In case of transcriptions  at more than one level (e.g. orthographic transcription  with some prosodic  marks and indications of hesitations, etc.), it is recommended to listen to one level at a time. In everyday life, listeners are used to skip hesitations, false starts, and other imperfections and they do not pay explicit attention to prosody . Transcribers must learn to hear all these events. It seems easiest to listen to the words first and transcribe these, and then to place the prosodic  marks and other annotations .

For orthographic transcriptions  it is not necessary to find experienced transcribers. However, for phonemic  and phonetic  transcriptions  it is recommended to look for transcribers who are used to listen to speech in a very precise way.

To give some indication about the time necessary to transcribe speech we give some examples. The time that will be necessary to make an orthographic transcription  of spontaneous speech  is about ten times the duration  of the speech itself.
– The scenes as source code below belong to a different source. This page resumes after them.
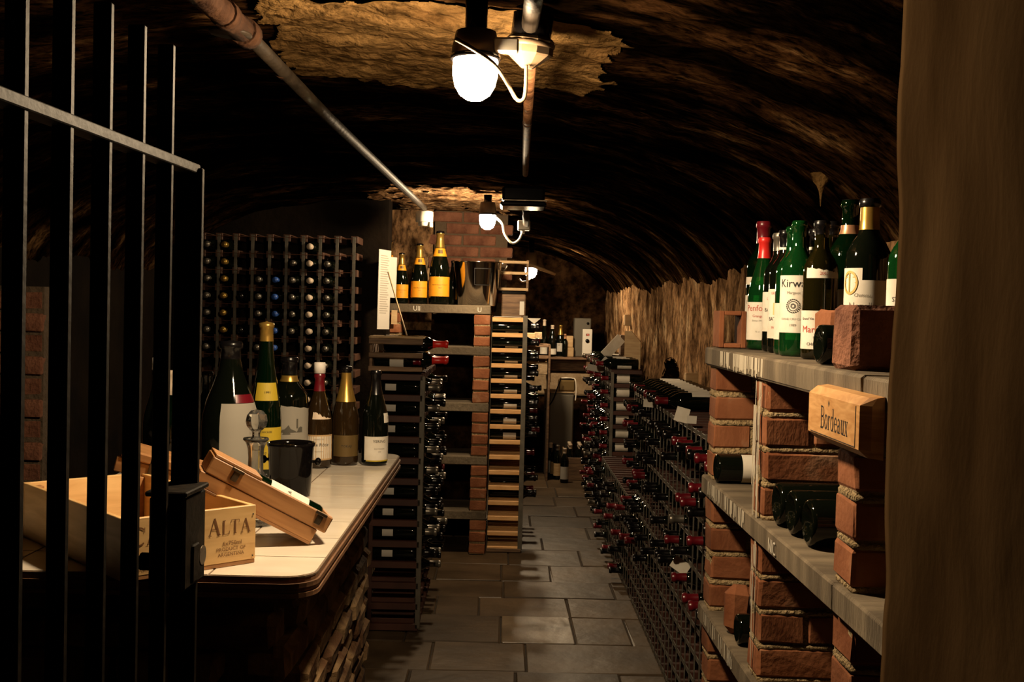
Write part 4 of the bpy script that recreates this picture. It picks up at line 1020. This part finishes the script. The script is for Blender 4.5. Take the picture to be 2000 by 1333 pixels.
# crate-like case on top of it
cx0 = -.60; zc_ = 1.205
cs = thing('slatted_case', 'dark slatted wooden case holding a bottle on top of the end-on rack', 'case', (MX - .01, 5.0, zc_), .0)
for z in (.012, .075, .138):
    obj('slat', MB().box((.122, 0, z), (.245, .016, .026 if z > .1 else .022), .002, jit=.001), 'woodold', cs)
    obj('slat', MB().box((.122, .26, z), (.245, .016, .022), .002, jit=.001), 'woodold', cs)
for x in (.008,):
    obj('end_board', MB().box((x, .13, .075), (.014, .244, .15), .002), 'woodold', cs)
for k in range(3): obj('top_slat', MB().box((.122, .03 + k * .07, .156), (.25, .028, .008), .0015, jit=.001), 'woodtan', cs)
obj('base_board', MB().box((.122, .13, .004), (.228, .244, .008)), 'woodold', cs)
bottle('wine_bottle', 'dark bottle with white label lying inside the slatted case', p=(MX + .012, 5.062, zc_ + .107 - .062), axis=(1, 0, 0), spin=0, cap=('red', .05), sx=.95, sz=.7, lab=[dict(z0=.10, z1=.19, arc=200, m='papergrey')])
# red-capped necks above the rack's front, resting in the top row of the case
for k, (dy, dz) in enumerate(((.10, .05), (.14, .125), (.20, .05))):
    lie((MX + .040, 5.0 + dy + .02, zc_ + dz - .0), (1, 0, 0), 0, 'redbright', 'red-capped bottle poking out of the slatted case, %s from the front' % ORD(k + 1), 'red necks out of the slatted case', caplen=.07)

# ---- pale rack beside the brick pillar
LX, LY, LD = -.075, 6.78, .212
r_pale = rack('pale pine rack standing end-on against the brick pillar', LX, LY, 12, 15, LD, 'Y', 'palebar', lambda n: n[0], bw=.026, bh=.026, cell=.0945)
obj('front_post', MB().box((LD - .006, -.015, .74), (.028, .008, 1.45), .001), 'galv', r_pale)
obj('foot_board', MB().box((LD / 2, -.006, .012), (LD, .03, .022), .002), 'woodold', r_pale)
palec = {(i, j): rp.choices(['red', 'black', None], [2, 2.5, 12])[0] for i in range(12) for j in range(15)}
for j in range(15):
    for i in range(3): 
        if j < 8: palec[i, j] = None
for j in (3, 4): palec[1, j] = 'black'
for j in range(15):
    palec[0, j] = None
    if j >= 7:
        p = (LX - .004, LY + .5 * .0945, .02 + (j + .5) * .0945 + .001)
        lie(p, (1, 0, 0), .5 * j, 'black', 'pale-labelled bottle at the near end of the pine rack, %s row up' % ORD(j + 1), 'labelled bottles at the near end of the pine rack', lab=dict(z0=.09, z1=.17, arc=150, m='paper', mid=-20 * j))
fill(LX, LY, 12, 15, LD, 'Y', 1, 'pale pine rack', lambda i, j: palec[i, j], cell=.0945)

# ---- the racks down the right-hand side
AX, AY, AD = .690, 3.12, .245
r_near = rack('long dark rack along the right wall just beyond the brick shelving', AX, AY, 27, 11, AD, 'Y', 'darkbar', lambda n: (n[0], -n[1]))
nearc = {}
for i in range(27):
    for j in range(11):
        y = AY + i * CELL
        f = -.02 + .38 * (j / 10) + (.25 if i > 20 else 0) - (.5 if (j < 5 and i < 14) else 0) - (.3 if (j < 3) else 0)
        if i > 12 and j + (i - 12) * .5 < 5: f -= .3
        c = None
        if rp.random() < f: c = rp.choices(['black', 'red', 'silver'], [5, 3, .5])[0]
        nearc[i, j] = c
for j in range(3, 11): nearc[25, j] = 'red' if j % 2 else 'black'; nearc[24, j] = 'black' if j % 3 else 'red'
fill(AX, AY, 27, 11, AD, 'Y', -1, 'near right-hand rack', lambda i, j: nearc[i, j])
BX2, BY2 = .690, 5.83
rack('low dark rack in the middle of the right wall', BX2, BY2, 17, 5, AD, 'Y', 'darkbar', lambda n: (n[0], -n[1]))
lowc = {(i, j): rp.choices(['black', 'red', None], [3, 1.2, 8])[0] for i in range(17) for j in range(5)}
fill(BX2, BY2, 17, 5, AD, 'Y', -1, 'low middle rack', lambda i, j: lowc[i, j])
CX3, CY3 = .760, 7.72
r_far = rack('tall dark rack at the far end of the right wall, end showing labelled bottles', CX3, CY3, 16, 11, .22, 'Y', 'darkbar', lambda n: (n[0], -n[1]), bw=.028, bh=.028)
obj('front_post', MB().box((.010, -.016, .55), (.022, .008, 1.06), .001), 'galv', r_far)
farc = {(i, j): rp.choices(['black', 'red', 'silver', None], [2.6, 1.8, .7, 6])[0] for i in range(16) for j in range(11)}
for j in range(11): 
    farc[0, j] = None
    if j >= 4:
        lie((CX3 + .235, CY3 + .5 * CELL, .02 + (j + .5) * CELL - .0005), (-1, 0, 0), 0, 'red', 'white-labelled bottle at the near end of the far right rack, %s row up' % ORD(j + 1), 'labelled bottles at the near end of the far rack', lab=dict(z0=.10, z1=.19, arc=110, m='paper', mid=0))
fill(CX3, CY3, 16, 11, .22, 'Y', -1, 'far right-hand rack', lambda i, j: farc[i, j])
# bottles lying loose in a row along the top of the near rack
zt = .02 + 11 * CELL + .0135
for k in range(11):
    y = 4.62 + k * .094
    o = lie((AX + .255, y, zt + .0378), (-1, 0, 0), 0, 'black' if k % 4 else 'red', 'white-labelled bottle on top of the near right rack, %s from its near end' % ORD(k + 1), 'row of bottles lying on the near right rack', lab=dict(z0=.05, z1=.15, arc=110, m='paper', mid=0))
    o.matrix_world = o.matrix_world @ Matrix.Rotation(PI / 2, 4, 'Z') if k else o.matrix_world
    # turn the label to the top
    best = None
    for q in range(12):
        m_ = o.matrix_world @ Matrix.Rotation(q * PI / 6, 4, 'Z'); up = (m_.to_3x3() @ Vector((0, -1, 0))).z
        if best is None or up > best[0]: best = (up, m_)
    o.matrix_world = best[1]
zt3 = .02 + 11 * CELL + .0145
for k in range(9):
    y = 7.80 + k * .17
    lie((CX3 + .20, y, zt3 + .0378), (-1, rng.uniform(-.25, .25), 0), 0, 'silver' if k % 3 else 'red', 'loose bottle on top of the far right rack, %s from the near end' % ORD(k + 1), 'bottles lying loose on the far right rack', lab=dict(z0=.05, z1=.15, arc=120, m='paper', mid=rng.uniform(-90, 90)))
# cards and tags hung on necks
def card(label, p, w_, h_, rot, m='paper', cat='card'):
    if abs(p[0] - AX) < .01: p = Vector((p[0] - w_ * .36, AY + round((p[1] - AY) / CELL) * CELL, p[2]))
    return tag(obj('card', MB().box((0, 0, 0), (w_, .0015, h_)), m, None, p, rot), label, cat)
card('large white card hung low on the near right-hand rack', at_x(1341, 1105, AX - .0005), .066, .048, (0, .55, -.35))
card('white tag pinned near the top of the near right-hand rack', at_x(1278, 788, AX - .0005), .060, .036, (0, .03, -.2))
card('tall white card leaning behind a neck on the near right-hand rack', at_x(1340, 810, AX - .0005), .050, .054, (0, .25, -.1))
card('small striped white tag beside the tall card on the near rack', at_x(1357, 820, AX - .003), .034, .028, (0, .05, 0), 'papergrey')
card('grey card lying among necks on top of the far right-hand rack', at(1164, 720, 8.3), .13, .055, (.5, .15, -.1), 'papergrey')
card('crumpled grey paper on the far right-hand rack beside the grey card', at(1184, 706, 8.0), .06, .05, (.4, .6, .2), 'papergrey')
# ================================================================== CHAMPAGNE SHELVING
SX0, SX1, SY0, SY1 = -.735, -.082, 6.68, 7.08
ch = thing('champagne_shelving', 'brick and concrete shelving carrying the orange-labelled champagne bottles', 'shelving', (SX0, SY0, 0)); co = -Vector((SX0, SY0, 0))
tops = [1.520, 1.268, .925, .600, .265]; sh = .052
for k, z in enumerate(tops):
    s_ = obj('slab', MB().box((0, 0, 0), (SX1 - SX0, SY1 - SY0, sh), .004, jit=.0015), 'slab', ch, Vector(((SX0 + SX1) / 2, (SY0 + SY1) / 2 + (0 if k == 0 else .004), z - sh / 2)) + co)
    if k < 2:
        for s, xx in ((('UII', -.145), ('U', .245)) if k == 0 else (('2', -.055),)):
            flat_text('chalk_mark', glyph_mesh(s, .042), 'chalk', s_, lambda x, y: (xx + x * .9, -(SY1 - SY0) / 2 - .0025, -.014 + y))
for k in range(5):
    zt_ = tops[k] - sh; zb_ = tops[k + 1] if k < 4 else 0.0
    n = max(2, round((zt_ - zb_) / .078)); h = (zt_ - zb_) / n
    for x0_, w_ in ((SX0, .105), (SX1 - .100, .100)):
        for c in range(n):
            z = zb_ + h * (c + .5)
            for yy in ((.108,) if c % 2 else (.055, .17)):
                L = .213 if c % 2 else .10
                brick(ch, Vector((x0_ + w_ / 2, SY0 + yy, z)) + co, PI / 2, L, False, (1, w_ / .1045, (h - .011) / .065))
        obj('mortar', MB().box(Vector((x0_ + w_ / 2, SY0 + .125, (zt_ + zb_) / 2)) + co, (w_ - .006, .232, zt_ - zb_ - .002)), 'mortar', ch)
ZS = tops[0] + .0006
def sb_(px, Y): p = at(px, 590, Y); return (p.x, Y, ZS)
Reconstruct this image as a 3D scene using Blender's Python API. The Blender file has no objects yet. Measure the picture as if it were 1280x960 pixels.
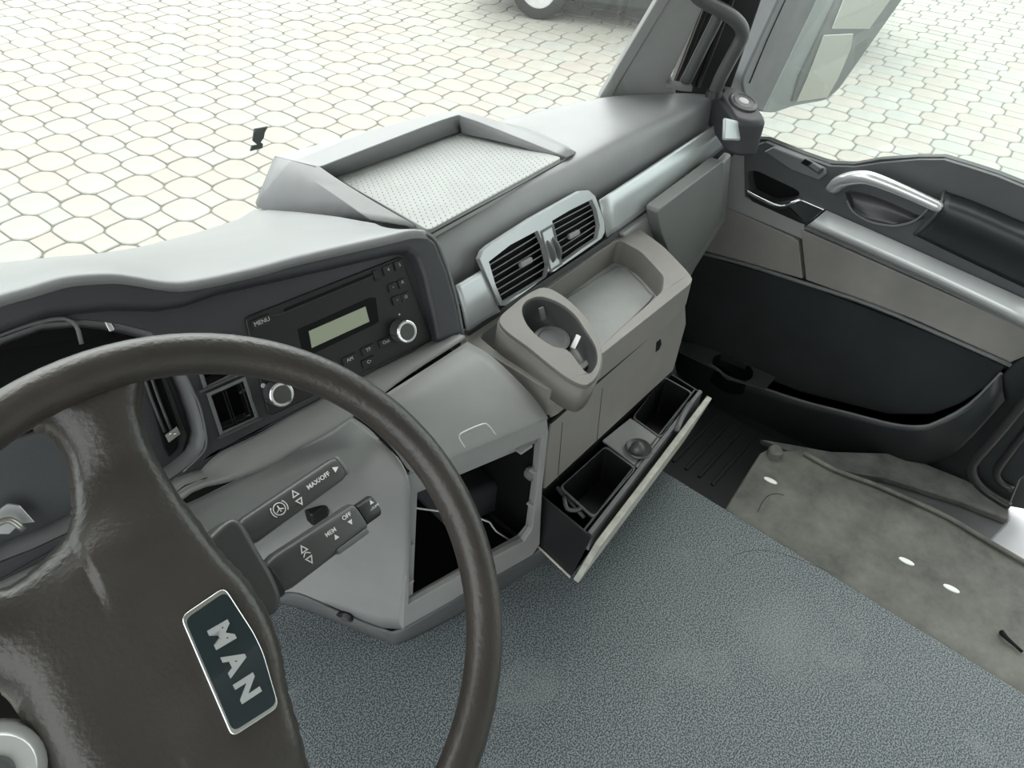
import bpy, bmesh, math, random
from mathutils import Vector as V, Matrix
from mathutils.geometry import tessellate_polygon
random.seed(7)
SC = bpy.context.scene
COL = SC.collection
H = 2.5                      # eye height over the paved yard; meshes are laid out relative to the eye
# ------------------------------------------------------------------ camera
FPX = 900.0
pit, rol, yaw = math.radians(42.7), math.radians(3.2), math.radians(51.0)
CF = V((math.sin(yaw)*math.cos(pit), math.cos(yaw)*math.cos(pit), -math.sin(pit)))
_r = V((math.cos(yaw), -math.sin(yaw), 0)); _u = _r.cross(CF)
CR = _r*math.cos(rol) + _u*math.sin(rol)
CU = -_r*math.sin(rol) + _u*math.cos(rol)
cd = bpy.data.cameras.new('camera'); cam = bpy.data.objects.new('camera', cd); COL.objects.link(cam)
cd.sensor_width = 36; cd.lens = FPX/1280*36; cd.clip_start = 0.02; cd.clip_end = 300
m = Matrix((CR, CU, -CF)).transposed().to_4x4(); m.translation = V((0, 0, H)); cam.matrix_world = m
SC.camera = cam
# ------------------------------------------------------------------ light
wd = bpy.data.worlds.new('overcast_sky'); SC.world = wd; wd.use_nodes = True
nt = wd.node_tree; bg = nt.nodes['Background']
tc = nt.nodes.new('ShaderNodeTexCoord'); sp = nt.nodes.new('ShaderNodeSeparateXYZ'); rp = nt.nodes.new('ShaderNodeValToRGB')
nt.links.new(tc.outputs['Generated'], sp.inputs[0]); nt.links.new(sp.outputs['Z'], rp.inputs[0]); nt.links.new(rp.outputs[0], bg.inputs[0])
rp.color_ramp.elements[0].color = (.80, .86, .86, 1); rp.color_ramp.elements[1].color = (1, 1.0, .99, 1)
bg.inputs[1].default_value = 2.0
sd = bpy.data.lights.new('hazy_sun', 'SUN'); sd.energy = 2.2; sd.angle = math.radians(75); sd.color = (1, .98, .95)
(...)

The time necessary for an orthographic transcription  of read sentences is about three times the duration  of the speech and for an orthographic transcription  of read texts it is about five times the duration  of the speech.

Checking of transcription  is always necessary. Checking can be done in different ways. An independent transcriber can transcribe the whole or a sample of the corpus. Another possibility is to let someone check the transcription  by reading the transcription  and listening to the speech. This is less time consuming. For the last procedure, it is recommended to check the transcription  in the reversed order as the first transcriber transcribed the speech. At the end the first transcriber will be more consistent than in the beginning. Differences can occur in the conventions used (spelling and annotation  conventions (brackets, etc.)), as well as in what is heard by the two different persons.